Singh is a childhood friend of Bankman-Fried’s brother and worked at Alameda Research before being brought into FTX. On October 30, 2024, Singh was sentenced to time served and three years of supervised release based on his cooperation with prosecutors and Judge Kaplan’s view that Singh’s role in the fraud was “much more limited” than his colleagues. On November 20, 2024, Gary Wang was sentenced to time served and three years of supervised release, with Kaplan saying Singh was “entitled to a lot of credit” for his cooperation with prosecutors.
In August 2024, FTX was ordered by a US court to pay $12.7 billion in compensation to former customers and fraud victims. The Commodity Futures Trading Commission called this the “largest such recovery” in their history. The sum consists of $8.7 billion in restitution, and $4 billion in disgorgement. On October 7, 2024, U.S. Bankruptcy Judge John Dorsey approved the FTX bankruptcy plan which repays customers with balances less than $50,000 their full balance, but with cryptocurrencies valued as at the date of the collapse.
FTX sponsored a number of sports teams and organizations. Deals included the naming rights to the Miami Heat’s basketball stadium, renaming it FTX Arena, a partnership with Major League Baseball to place the FTX logo on the uniforms of umpires, and a deal with Mercedes-AMG Petronas F1 Team to add the FTX logo to their cars and merchandise.The professional esports organization TSM also had a naming rights deal with FTX, thus the organization became TSM FTX.

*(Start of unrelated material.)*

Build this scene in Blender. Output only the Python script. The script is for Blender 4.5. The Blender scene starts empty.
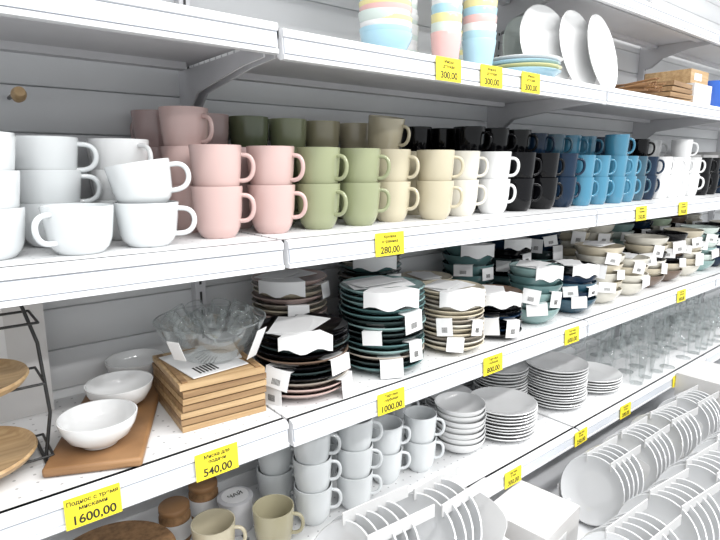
import bpy, math, random
from mathutils import Matrix, Vector
random.seed(7)
H=1.55
ZT,ZM,ZL,ZB,ZU=H+.255,H-.15,H-.545,H-.962,H+.62
ZLL=ZL+.006
YF,YW=.95,1.41
TIER=H-1.20
scene=bpy.context.scene
COL=scene.collection

# ---------------- materials ----------------
def mat(name,col,rough=.4,metal=0,trans=0,noise=0,nscale=8,coat=0,bump=0,ior=1.45,spec=.5):
    m=bpy.data.materials.new(name); m.use_nodes=True
    nt=m.node_tree; b=nt.nodes['Principled BSDF']
    b.inputs['Base Color'].default_value=(*col,1)
    b.inputs['Roughness'].default_value=rough
    b.inputs['Metallic'].default_value=metal
    b.inputs['Transmission Weight'].default_value=trans
    b.inputs['Coat Weight'].default_value=coat
    b.inputs['IOR'].default_value=ior
    b.inputs['Specular IOR Level'].default_value=spec
    if noise or bump:
        tc=nt.nodes.new('ShaderNodeTexCoord'); n=nt.nodes.new('ShaderNodeTexNoise')
        n.inputs['Scale'].default_value=nscale; n.inputs['Detail'].default_value=3
        nt.links.new(tc.outputs['Object'],n.inputs['Vector'])
        if noise:
            r=nt.nodes.new('ShaderNodeValToRGB')
            r.color_ramp.elements[0].position=.3; r.color_ramp.elements[1].position=.7
            r.color_ramp.elements[0].color=(*[c*(1-noise) for c in col],1)
            r.color_ramp.elements[1].color=(*[min(1,c*(1+noise)) for c in col],1)
            nt.links.new(n.outputs['Fac'],r.inputs['Fac']); nt.links.new(r.outputs['Color'],b.inputs['Base Color'])
    return m
def glassmat(name):
    m=bpy.data.materials.new(name); m.use_nodes=True; nt=m.node_tree
    for n in list(nt.nodes): nt.nodes.remove(n)
    o=nt.nodes.new('ShaderNodeOutputMaterial'); mx=nt.nodes.new('ShaderNodeMixShader')
    t=nt.nodes.new('ShaderNodeBsdfTransparent'); t.inputs[0].default_value=(.98,.985,.985,1)
    g=nt.nodes.new('ShaderNodeBsdfPrincipled'); g.inputs['Base Color'].default_value=(.66,.70,.70,1); g.inputs['Roughness'].default_value=.03; g.inputs['Metallic'].default_value=.8
    lw=nt.nodes.new('ShaderNodeLayerWeight'); lw.inputs[0].default_value=.26
    nt.links.new(lw.outputs['Facing'],mx.inputs[0]); nt.links.new(t.outputs[0],mx.inputs[1]); nt.links.new(g.outputs[0],mx.inputs[2]); nt.links.new(mx.outputs[0],o.inputs[0])
    return m
def wood(name,c1,c2,sc=(3,60,60),rough=.5):
    m=bpy.data.materials.new(name); m.use_nodes=True
    nt=m.node_tree; b=nt.nodes['Principled BSDF']; b.inputs['Roughness'].default_value=rough
    tc=nt.nodes.new('ShaderNodeTexCoord'); mp=nt.nodes.new('ShaderNodeMapping'); mp.inputs['Scale'].default_value=sc
    n=nt.nodes.new('ShaderNodeTexNoise'); n.inputs['Scale'].default_value=1.5; n.inputs['Detail'].default_value=4
    r=nt.nodes.new('ShaderNodeValToRGB'); r.color_ramp.elements[0].position=.35; r.color_ramp.elements[1].position=.65
    r.color_ramp.elements[0].color=(*c1,1); r.color_ramp.elements[1].color=(*c2,1)
    nt.links.new(tc.outputs['Object'],mp.inputs['Vector']); nt.links.new(mp.outputs['Vector'],n.inputs['Vector'])
    nt.links.new(n.outputs['Fac'],r.inputs['Fac']); nt.links.new(r.outputs['Color'],b.inputs['Base Color'])
    return m
def perforated(name,col):
    m=bpy.data.materials.new(name); m.use_nodes=True
    nt=m.node_tree; b=nt.nodes['Principled BSDF']; b.inputs['Roughness'].default_value=.35
    tc=nt.nodes.new('ShaderNodeTexCoord'); mp=nt.nodes.new('ShaderNodeMapping'); mp.inputs['Scale'].default_value=(32,32,32)
    fr=nt.nodes.new('ShaderNodeVectorMath'); fr.operation='FRACTION'
    sb=nt.nodes.new('ShaderNodeVectorMath'); sb.operation='SUBTRACT'; sb.inputs[1].default_value=(.5,.5,0)
    ml=nt.nodes.new('ShaderNodeVectorMath'); ml.operation='MULTIPLY'; ml.inputs[1].default_value=(1,1,0)
    ln=nt.nodes.new('ShaderNodeVectorMath'); ln.operation='LENGTH'
    lt=nt.nodes.new('ShaderNodeMath'); lt.operation='LESS_THAN'; lt.inputs[1].default_value=.085
    mx=nt.nodes.new('ShaderNodeMix'); mx.data_type='RGBA'
    mx.inputs[6].default_value=(*col,1); mx.inputs[7].default_value=(.42,.42,.43,1)
    L=nt.links.new
    L(tc.outputs['Object'],mp.inputs['Vector']); L(mp.outputs[0],fr.inputs[0]); L(fr.outputs[0],sb.inputs[0]); L(sb.outputs[0],ml.inputs[0])
    L(ml.outputs[0],ln.inputs[0]); L(ln.outputs['Value'],lt.inputs[0]); L(lt.outputs[0],mx.inputs[0]); L(mx.outputs[2],b.inputs['Base Color'])
    return m
M_rail=mat('white_enamel',(.79,.80,.82),.25,noise=.01)
M_rail2=mat('rail_channel_plastic',(.63,.66,.71),.2,noise=.01)
M_deck=perforated('perforated_deck',(.78,.785,.79))
M_wall=mat('grey_panel',(.72,.73,.74),.5,noise=.03,nscale=3)
M_steel=mat('bracket_steel',(.57,.57,.59),.4,noise=.03)
M_slot=mat('slot_black',(.03,.03,.03),.6,noise=.05)
M_yel=mat('tag_yellow',(.88,.73,.03),.5,noise=.02)
M_ink=mat('ink',(.02,.02,.015),.6,noise=.02)
M_paper=mat('label_paper',(.80,.80,.80),.6,noise=.02)
M_carton=mat('white_carton',(.64,.63,.62),.7,noise=.04)
M_kraft=mat('kraft',(.45,.32,.19),.8,noise=.1)
M_glass=glassmat('clear_glass')
M_wire=mat('black_wire',(.02,.02,.02),.4,noise=.05)
M_bamboo=wood('bamboo',(.38,.24,.115),(.53,.37,.20))
M_bamboo2=wood('bamboo_dark',(.21,.12,.055),(.33,.205,.10))
M_acacia=wood('acacia',(.20,.10,.04),(.33,.18,.08),(4,4,40))
M_cork=mat('cork',(.30,.17,.08),.8,noise=.35,nscale=60)
cer={}
def C(name,col,rough=.14,coat=.4,spec=.5):
    if name not in cer: cer[name]=mat('ceramic_'+name,col,rough,noise=.03,nscale=5,coat=coat,spec=spec)
    return cer[name]
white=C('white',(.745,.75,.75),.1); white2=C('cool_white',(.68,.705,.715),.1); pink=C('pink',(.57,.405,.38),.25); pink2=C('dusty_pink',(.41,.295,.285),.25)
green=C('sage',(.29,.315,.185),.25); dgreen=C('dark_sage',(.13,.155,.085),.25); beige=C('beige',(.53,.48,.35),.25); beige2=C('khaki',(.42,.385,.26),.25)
cream=C('cream',(.66,.635,.56)); black=C('black',(.003,.003,.004),.06,0,.32); navy=C('navy',(.008,.022,.048),.08,0,.35); blue=C('blue',(.055,.21,.32)); dblue=C('petrol',(.025,.08,.12))
teal=C('teal',(.09,.175,.175)); lteal=C('light_teal',(.23,.355,.345)); dg=C('deep_green',(.03,.045,.045)); greige=C('greige',(.38,.34,.29)); brown=C('brown',(.14,.095,.07))
sand=C('sand',(.57,.51,.39)); rose=C('rose_beige',(.48,.36,.33))
pblue=C('pastel_blue',(.38,.60,.71)); pyel=C('pastel_yellow',(.74,.68,.33)); ppink=C('pastel_pink',(.74,.45,.43)); pgreen=C('pastel_green',(.50,.62,.46)); mint=C('mint',(.60,.68,.64))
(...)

Other sponsorships included the title sponsorships of the first season of MLB Home Run Derby X, and the title sponsorship of the tournaments FTX Road to Miami and FTX Crypto Cup as part of the Champions Chess Tour 2022. Following the bankruptcy of FTX in November 2022, Mercedes-AMG F1, TSM and the Miami Heat cut ties with the company, with the latter also announcing that they would be seeking a new naming rights partner for the FTX Arena. FTX held talks with American singer-songwriter
Taylor Swift starting in the fall of 2021 regarding a $100 million sponsorship deal but negotiations were broken off the following spring without a deal being reached.